*Dataset items*:

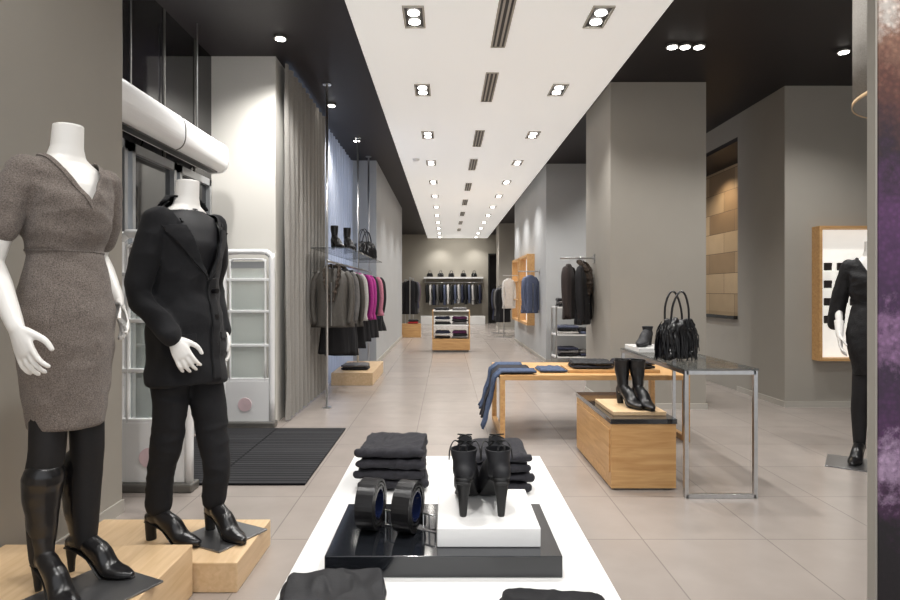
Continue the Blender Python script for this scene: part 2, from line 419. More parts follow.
# ------------------------------------------------------------------ entrance items
e = empty('air_curtain', (-1.97, 3.4, 2.33))
bm = bmesh.new()
prof = [(p.x, p.y) for p in ell(0, 0, 0, .12, .13, 48, 2.8)]
loft(bm, [[V((x, yy, z)) for x, z in prof] for yy in (0, 1.68)])
finish('tube_housing', bm, M['white'], e, smooth=False, bevel=.002)
for yy, t in ((1.68, .03), (-.03, .03), (.86, .012)):
    bm = bmesh.new(); loft(bm, [[V((x*1.03, y2, z*1.03)) for x, z in prof] for y2 in (yy, yy+t)]); finish('end_cap', bm, M['white'] if t > .02 else M['greymetal'], e, bevel=.003)
bm = bmesh.new(); box(bm, -.02, .05, .05, 1.64, -.137, -.125); finish('air_slot', bm, M['bulbgrey'], e)
for y in (.35, 1.35):
    bm = bmesh.new(); cyl(bm, (0, y, .12), (0, y, .99), .006, n=10); finish('suspension_rod', bm, M['steel'], e)
tag(e, 'white rounded box-shaped air curtain hanging above the entrance doors', 'air curtain')

def gate(loc):
    e = empty('security_gate', loc)
    def arch(w, z0, z1, r):
        pts = [(-w, 0, z0), (-w, 0, (z0+z1)/2), (-w, 0, z1-r)]
        for a in (157, 135, 112, 90): pts.append((-w+r+r*math.cos(math.radians(a)), 0, z1-r+r*math.sin(math.radians(a))))
        return pts+[(-x, y, z) for x, y, z in pts[::-1]]
    bm = bmesh.new(); P = arch(.21, .05, 1.545, .07); tube(bm, P, [(.03, .026)]*len(P), side=V((0, 1, 0)), n=14, k=3, roundends=False)
    finish('antenna_frame', bm, M['white'], e, smooth=True)
    bm = bmesh.new(); P = arch(.155, .4, 1.48, .04); tube(bm, P, [(.02, .009)]*len(P), side=V((0, 1, 0)), n=12, k=3, roundends=False)
    finish('inner_loop', bm, M['white'], e, smooth=True)
    for z in (.42, .72, 1.02, 1.3):
        bm = bmesh.new(); box(bm, -.19, .19, -.018, .018, z-.012, z+.012); finish('cross_bar', bm, M['white'], e, bevel=.004)
    bm = bmesh.new(); box(bm, -.19, .19, -.02, .02, .05, .41); finish('lower_panel', bm, M['white'], e, bevel=.004)
    bm = bmesh.new(); box(bm, -.15, .15, -.01, .01, 1.4, 1.46); finish('indicator_panel', bm, M['palemetal'], e)
    bm = bmesh.new(); box(bm, -.155, .155, -.003, .003, .43, 1.4); finish('clear_pane', bm, M['glass'], e)
    bm = bmesh.new(); box(bm, -.25, .25, -.06, .06, 0, .05); finish('foot', bm, M['greymetal'], e, bevel=.01)
    bm = bmesh.new(); cyl(bm, (-.02, -.026, .2), (-.02, -.02, .2), .06); finish('emblem', bm, M['emblem'], e)
    return tag(e, 'white plastic anti-theft antenna gate at the shop entrance', 'security gate', 'anti-theft gates at the entrance')
g = gate((-1.76, 3.62, 0)); dup(g, (-1.75, 5.3, 0))
o = bx('entrance_mat', -2.05, -.87, 3.7, 5.2, .001, .014, M['rug']); tag(o, 'dark ribbed rectangular entrance mat lying on the tiles', 'mat')

# ------------------------------------------------------------------ body parts
def hand(bm, w, d, t, n, curl=1., L=1.):
    """w wrist, d finger direction, t thumb side, n palm normal"""
    w = V(w); d = V(d).normalized(); t = (V(t)-d*V(t).dot(d)).normalized(); n0 = d.cross(t).normalized()
    n = n0 if n0.dot(V(n)) > 0 else -n0
    tube(bm, [w-d*.02, w+d*.02, w+d*.055, w+d*.088], [(.024, .019), (.03, .017), (.038, .015), (.036, .012)], side=t, n=16)
    for off, ln, sp in ((.029, .072, .10), (.0095, .08, .03), (-.0105, .075, -.04), (-.029, .06, -.12)):
        p = w+d*.085+t*off; pts = [p-d*.02, p]; rr = [.0095, .0092]; ang = .1*curl
        for k, fr in enumerate((.45, .32, .23)):
            dirv = (d*math.cos(ang)+n*math.sin(ang)+t*sp).normalized()
            p = p+dirv*ln*fr; pts.append(p); rr.append(.0088-.0009*k); ang += .38*curl
        tube(bm, pts, rr, side=t, n=10, k=3)
    p = w+d*.025+t*.024+n*.006
    tube(bm, [p, p+(d*.7+t*.6+n*.2)*.035, p+(d*.85+t*.6+n*.3)*.06, p+(d*1.0+t*.45+n*.35)*.08], [.014, .012, .010, .008], side=t, n=10, k=3)
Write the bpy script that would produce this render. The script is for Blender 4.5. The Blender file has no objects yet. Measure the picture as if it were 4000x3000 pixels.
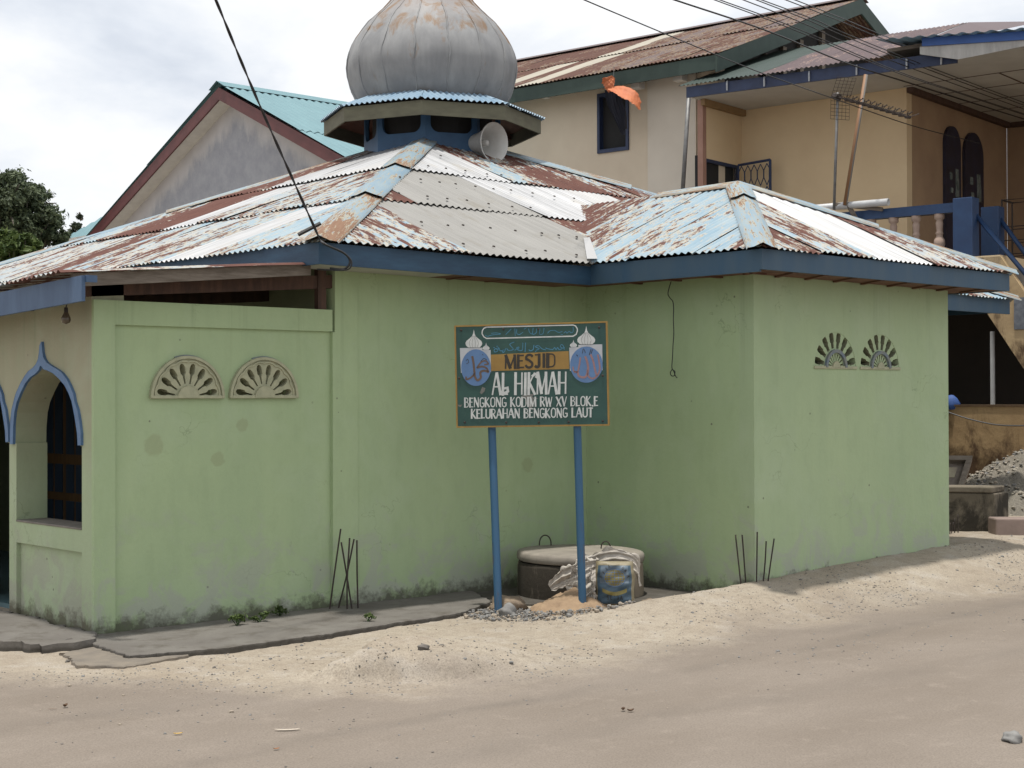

*EXERCISE GOAL*:
Omit every picture, then reproduce the rest of the listing exactly.

*SOLUTION FOR THIS TASK*:
Continue the Blender Python script for this scene: part 2, from line 419. More parts follow.
# ------------------------------------------------------------------ entrance items
e = empty('air_curtain', (-1.97, 3.4, 2.33))
bm = bmesh.new()
prof = [(p.x, p.y) for p in ell(0, 0, 0, .12, .13, 48, 2.8)]
loft(bm, [[V((x, yy, z)) for x, z in prof] for yy in (0, 1.68)])
finish('tube_housing', bm, M['white'], e, smooth=False, bevel=.002)
for yy, t in ((1.68, .03), (-.03, .03), (.86, .012)):
    bm = bmesh.new(); loft(bm, [[V((x*1.03, y2, z*1.03)) for x, z in prof] for y2 in (yy, yy+t)]); finish('end_cap', bm, M['white'] if t > .02 else M['greymetal'], e, bevel=.003)
bm = bmesh.new(); box(bm, -.02, .05, .05, 1.64, -.137, -.125); finish('air_slot', bm, M['bulbgrey'], e)
for y in (.35, 1.35):
    bm = bmesh.new(); cyl(bm, (0, y, .12), (0, y, .99), .006, n=10); finish('suspension_rod', bm, M['steel'], e)
tag(e, 'white rounded box-shaped air curtain hanging above the entrance doors', 'air curtain')

def gate(loc):
    e = empty('security_gate', loc)
    def arch(w, z0, z1, r):
        pts = [(-w, 0, z0), (-w, 0, (z0+z1)/2), (-w, 0, z1-r)]
        for a in (157, 135, 112, 90): pts.append((-w+r+r*math.cos(math.radians(a)), 0, z1-r+r*math.sin(math.radians(a))))
        return pts+[(-x, y, z) for x, y, z in pts[::-1]]
    bm = bmesh.new(); P = arch(.21, .05, 1.545, .07); tube(bm, P, [(.03, .026)]*len(P), side=V((0, 1, 0)), n=14, k=3, roundends=False)
    finish('antenna_frame', bm, M['white'], e, smooth=True)
    bm = bmesh.new(); P = arch(.155, .4, 1.48, .04); tube(bm, P, [(.02, .009)]*len(P), side=V((0, 1, 0)), n=12, k=3, roundends=False)
    finish('inner_loop', bm, M['white'], e, smooth=True)
    for z in (.42, .72, 1.02, 1.3):
        bm = bmesh.new(); box(bm, -.19, .19, -.018, .018, z-.012, z+.012); finish('cross_bar', bm, M['white'], e, bevel=.004)
    bm = bmesh.new(); box(bm, -.19, .19, -.02, .02, .05, .41); finish('lower_panel', bm, M['white'], e, bevel=.004)
    bm = bmesh.new(); box(bm, -.15, .15, -.01, .01, 1.4, 1.46); finish('indicator_panel', bm, M['palemetal'], e)
    bm = bmesh.new(); box(bm, -.155, .155, -.003, .003, .43, 1.4); finish('clear_pane', bm, M['glass'], e)
    bm = bmesh.new(); box(bm, -.25, .25, -.06, .06, 0, .05); finish('foot', bm, M['greymetal'], e, bevel=.01)
    bm = bmesh.new(); cyl(bm, (-.02, -.026, .2), (-.02, -.02, .2), .06); finish('emblem', bm, M['emblem'], e)
    return tag(e, 'white plastic anti-theft antenna gate at the shop entrance', 'security gate', 'anti-theft gates at the entrance')
g = gate((-1.76, 3.62, 0)); dup(g, (-1.75, 5.3, 0))
o = bx('entrance_mat', -2.05, -.87, 3.7, 5.2, .001, .014, M['rug']); tag(o, 'dark ribbed rectangular entrance mat lying on the tiles', 'mat')

# ------------------------------------------------------------------ body parts
def hand(bm, w, d, t, n, curl=1., L=1.):
    """w wrist, d finger direction, t thumb side, n palm normal"""
    w = V(w); d = V(d).normalized(); t = (V(t)-d*V(t).dot(d)).normalized(); n0 = d.cross(t).normalized()
    n = n0 if n0.dot(V(n)) > 0 else -n0
    tube(bm, [w-d*.02, w+d*.02, w+d*.055, w+d*.088], [(.024, .019), (.03, .017), (.038, .015), (.036, .012)], side=t, n=16)
    for off, ln, sp in ((.029, .072, .10), (.0095, .08, .03), (-.0105, .075, -.04), (-.029, .06, -.12)):
        p = w+d*.085+t*off; pts = [p-d*.02, p]; rr = [.0095, .0092]; ang = .1*curl
        for k, fr in enumerate((.45, .32, .23)):
            dirv = (d*math.cos(ang)+n*math.sin(ang)+t*sp).normalized()
            p = p+dirv*ln*fr; pts.append(p); rr.append(.0088-.0009*k); ang += .38*curl
        tube(bm, pts, rr, side=t, n=10, k=3)
    p = w+d*.025+t*.024+n*.006
    tube(bm, [p, p+(d*.7+t*.6+n*.2)*.035, p+(d*.85+t*.6+n*.3)*.06, p+(d*1.0+t*.45+n*.35)*.08], [.014, .012, .010, .008], side=t, n=10, k=3)
Write the bpy script that would produce this render. The script is for Blender 4.5. The Blender file has no objects yet. Measure the picture as if it were 4000x3000 pixels.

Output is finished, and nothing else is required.